Update: A grand jury recording bill was passed by the Oregon legislature and is headed to the governor's desk to be signed into law!

This was originally published as a guest column by The Oregonian/OregonLive.

By Irene Kalonji

Like any mother, I had worries and dreams for my children. Will they get a good job? Will they find love? Will I become a grandmother?

Like any mother of black sons, I also worried about their safety with police. How could I not when day after day there are stories of profiling and police violence against young black men?

My worst nightmares came true when my 19-year-old son Christopher was killed by police in our home after we called them for help. Making the nightmare worse, my husband and I have serious doubts about whether the district attorney truly advocated for our son in the investigation into his death.

Christopher struggled with mental health issues. After a rough encounter with police, his mental health suffered and he became convinced he would be killed by law enforcement. On the day he was supposed to appear in court as a result of his police encounter, Christopher had a mental breakdown and locked himself in his room with his gun. We called 911 for help, and so did Christopher from his room.

When the police showed up, Christopher stripped down to his boxer shorts to show that he was unarmed and sat in his window to talk to them. What happened next is unclear. My son was shot and tear gas canisters were thrown into his room. No one checked on him for four hours, while he lay there bleeding on his bedroom floor. Finally, my son was taken to OHSU, but it was too late. It breaks my heart that he died without any of his family by his side.

We weren’t with him when he died because during the standoff, my husband and I were taken to the police station to answer questions about our son’s mental health. We later realized that these interrogations were not to help Christopher, but rather to build justifications for shooting our son. When police finally told us Christopher had been killed, we were overcome with grief. We also felt deeply betrayed.

Did you know that the police investigate themselves when they shoot someone? Then the same district attorney who works side-by-side with police on criminal cases takes the police findings to a grand jury to decide whether or not to bring charges against the officers involved. You won’t be surprised to hear that officers are rarely charged with misconduct under this scheme, but you probably don’t know that here in Oregon, there is hardly any record kept of this process.
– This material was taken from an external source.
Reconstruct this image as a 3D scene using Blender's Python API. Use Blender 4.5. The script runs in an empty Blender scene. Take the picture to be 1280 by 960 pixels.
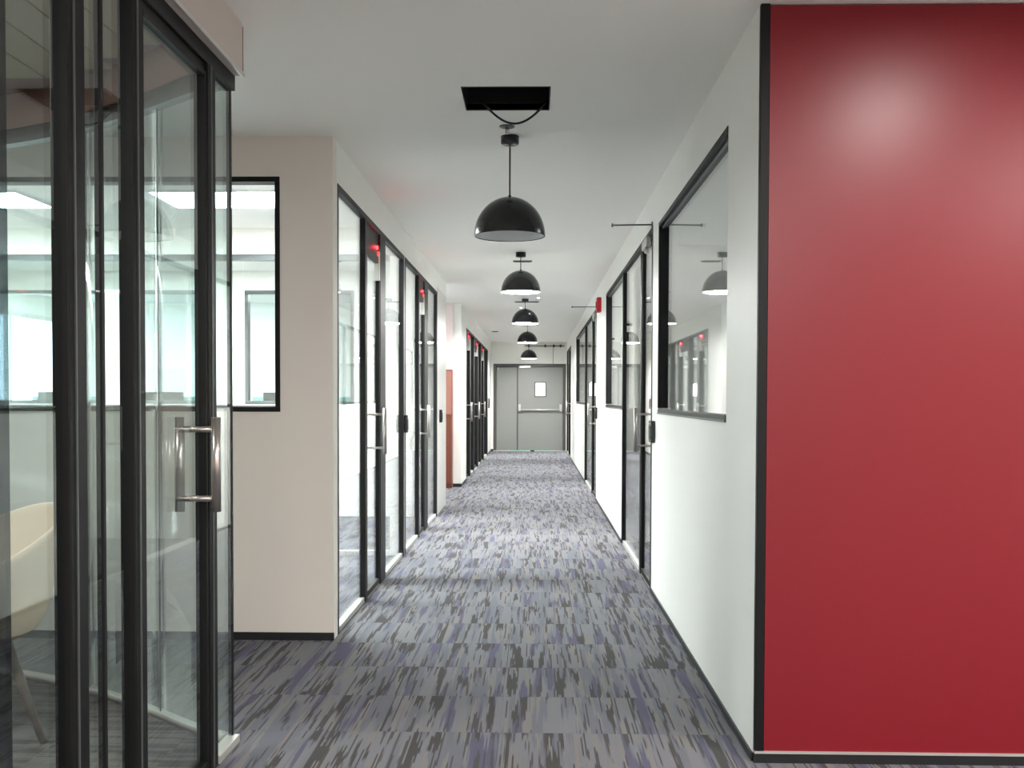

My husband and I wanted to know the truth about our son’s death, so we asked for the grand jury proceedings to be recorded. For reasons that still confuse us, the Clackamas County District Attorney’s office refused. We have been told that the only records that exist of the grand jury are one page of handwritten notes and a jury form. And we will need a court order to see even that.

What evidence was the jury shown? What testimony did they hear? Was it a foregone conclusion that the officers who killed my son would not be indicted? I have my suspicions, but the hard truth is that we will probably never know. 

There is an easy solution to this problem: Record all grand jury proceedings. The Oregon Legislature is currently considering a bill to do just that, Senate Bill 496. But district attorneys are opposing it. What are they afraid of?

The grief and pain of losing our teenage son has taken its toll on us. We will never be the same. The feeling that justice was not served for Christopher adds to our pain. As a mother, how will I ever find peace? Oregon legislators should support SB 496 to bring transparency to the grand jury process, so that no other family will have to go through what we have.